## begin
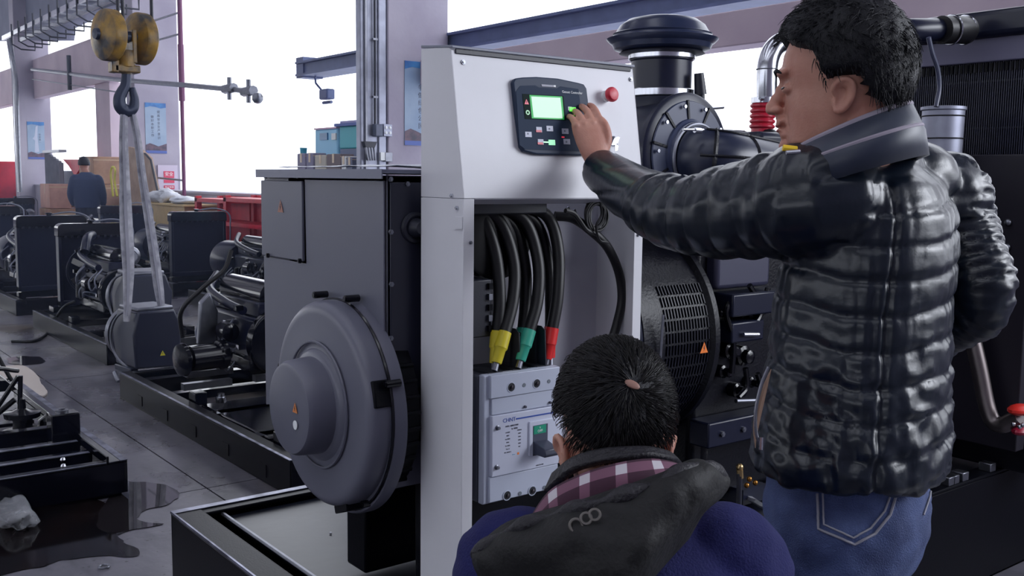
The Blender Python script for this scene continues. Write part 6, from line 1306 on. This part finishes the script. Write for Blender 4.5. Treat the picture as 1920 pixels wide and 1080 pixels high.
MB().tube(spl([C_(1.315, 892, 1042), C_(1.275, 950, 1000), C_(1.25, 1020, 975), C_(1.227, 1092, 953), C_(1.217, 1168, 930), C_(1.222, 1248, 902), C_(1.25, 1308, 874), C_(1.32, 1356, 894)], 10), [.009+.004*math.sin(i*.5) for i in range(71)], 12).build('hood_rim', LIN_, cm, smooth=180)
MB().tube(spl([C_(1.262, 1322, 878), C_(1.262, 1318, 900), C_(1.27, 1338, 918)], 8), .007, 8).build('hood_cord_loop', RUBBER, cm)
for q in ((1080, 985, .010), (1099, 972, .0085), (1115, 965, .0085)): p = C_(1.196, q[0], q[1]); MB().torus(p, Vector(CP)-p, q[2]*.75, .0018, 24, 6).build('metal_eyelet', mat('worn_eyelet', (120, 116, 112), .5, .6), cm)

# ---------------------------------------------------------------- far worker
fm = thing('person', 'far worker in a dark blue jacket seen from behind among the engines', 'person', (4.5, 16.95, 0))
F3, R3 = V(.4, .92, 0).normalized(), V(.92, -.4, 0).normalized(); c3 = lambda z: V(4.5, 16.95, z)
HM3 = Matrix(((R3.x, F3.x, 0, 4.48), (R3.y, F3.y, 0, 16.98), (0, 0, 1, 1.585), (0, 0, 0, 1)))
b3 = MB(); head_pieces(b3, HM3); limb(b3, [HM3 @ V(0, -.02, -.05), c3(1.42), c3(1.3)], [.056, .058, .09])
L3 = [(c3(.9), R3, F3, .17, .12), (c3(1.05), R3, F3, .18, .13), (c3(1.25), R3, F3, .2, .13), (c3(1.35), R3, F3, .2, .12), (c3(1.42), R3, F3, .13, .09), (c3(1.47), R3, F3, .07, .065)]
for s in (-1, 1): limb(b3, [c3(.9)+R3*s*.09, c3(.5)+R3*s*.1, c3(.08)+R3*s*.1], [.08, .055, .04]); w_ = c3(.95)+R3*s*.22+F3*.15; limb(b3, [c3(1.36)+R3*s*.18, c3(1.12)+R3*s*.25, w_], [.05, .045, .03]); hand_pieces(b3, w_, F3-V(0, 0, .3), V(0, 0, 1), s, ((.3, .4, .3),)*4)
for s in (-1, 1): limb(b3, [c3(.05)+R3*s*.1-F3*.05, c3(.04)+R3*s*.1+F3*.15], [.04, .032])
link_mesh('body', remesh(b3, .007, 3), SKIN, fm)
k3 = MB(); torso_rings(k3, smooth_levels([(c, a, b, w*1.1, d*1.15) for c, a, b, w, d in L3], 3))
for s in (-1, 1): limb(k3, [c3(1.35)+R3*s*.14, c3(1.34)+R3*s*.18, c3(1.12)+R3*s*.23, c3(.97)+R3*s*.22+F3*.12], [.08, .078, .068, .055])
link_mesh('jacket', remesh(k3, .012, 4), mat('far_blue_jacket', (38, 52, 88), .7), fm)
k3 = MB(); 
for s in (-1, 1): limb(k3, [c3(.92)+R3*s*.08, c3(.7)+R3*s*.09, c3(.5)+R3*s*.1, c3(.1)+R3*s*.1], [.1, .09, .075, .065])
link_mesh('trousers', remesh(k3, .014, 3), mat('far_trousers', (30, 34, 56), .8), fm)
hair_cap(fm, HM3, lambda az: .3 if abs(az) < 1.3 else -.35, lambda az, el: .014, 3., amp=.003)
# far teal light mark on hair left out
bpy.context.view_layer.update()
## end
_EXERCISE AIM_. Pick out the lines above containing the word "from", then copy them.

_EXERCISE RESPONSE_.
The Blender Python script for this scene continues. Write part 6, from line 1306 on. This part finishes the script. Write for Blender 4.5. Treat the picture as 1920 pixels wide and 1080 pixels high.
fm = thing('person', 'far worker in a dark blue jacket seen from behind among the engines', 'person', (4.5, 16.95, 0))